Una proposta che: da una parte è volta a garantire la libertà di tutti, a prescindere dal reddito, di poter scegliere di diventare genitori; e, dall’altra, di combattere lo scoraggiamento diffuso nel voler mettere al mondo dei bambini e il concetto che un bambino deve arrivare solo quando la carriera è a posto, con il risultato che si arriva ad un’età tale che il figlio può non arrivare più. Questo è proprio uno dei fattori determinanti del crollo demografico registrato negli ultimi anni. E attenzione: ciò non significa che le donne non debbano lavorare, ma che possano scegliere liberamente di dedicare un periodo della propria vita al ruolo materno. E questo deve essere riconosciuto almeno come un lavoro (sappiamo che è molto di più di un semplice lavoro), dal punto di vista retributivo e contributivo”.
Avete avuto un responso positivo, in questo senso? “Purtroppo la Conferenza è stata una grande delusione. Anche solo nelle conclusioni finali, non è stato dato molto spazio alle proposte che abbiamo presentato nei gruppi di lavoro, se non in piccolissima parte. Già in quell’occasione la nostra proposta è stata censurata. Anche il Ministro delle Finanze, invitato proprio allo scopo di coinvolgerlo in modo propositivo sul dibattito sulle condizioni delle famiglie italiane, ci chiese un sacrificio, legato alla difficile situazione economica nazionale.
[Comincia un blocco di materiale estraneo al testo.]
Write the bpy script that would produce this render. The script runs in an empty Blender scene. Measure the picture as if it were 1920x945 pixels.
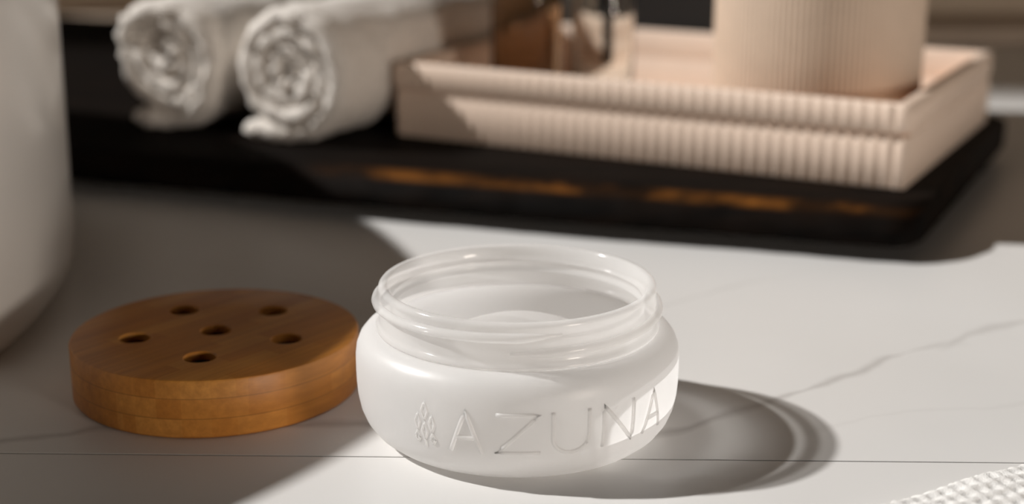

Lo stesso Gentiloni, che aveva aperto sulla possibilità di allargare il reddito di inclusione anche ad altre fasce, ci ha portato poi a constatare come nell’ultima Legge Finanziaria non solo non siano aumentati i fondi a disposizione delle famiglie ma, addirittura, siano stati tagliati. Lo stesso assegno di maternità è stato dimezzato rispetto a ciò che era stato stanziato inizialmente. Stiamo andando nella direzione sbagliata”.
E ora, che fare? “Sollecitiamo le istituzioni, che si apprestano a candidarsi alle prossime elezioni, a tenere in massima considerazione le proposte che abbiamo elaborato e diffuso a tutte le forze politiche, per portare a un’inversione di tendenza una situazione demografica che possiamo definire drammatica”.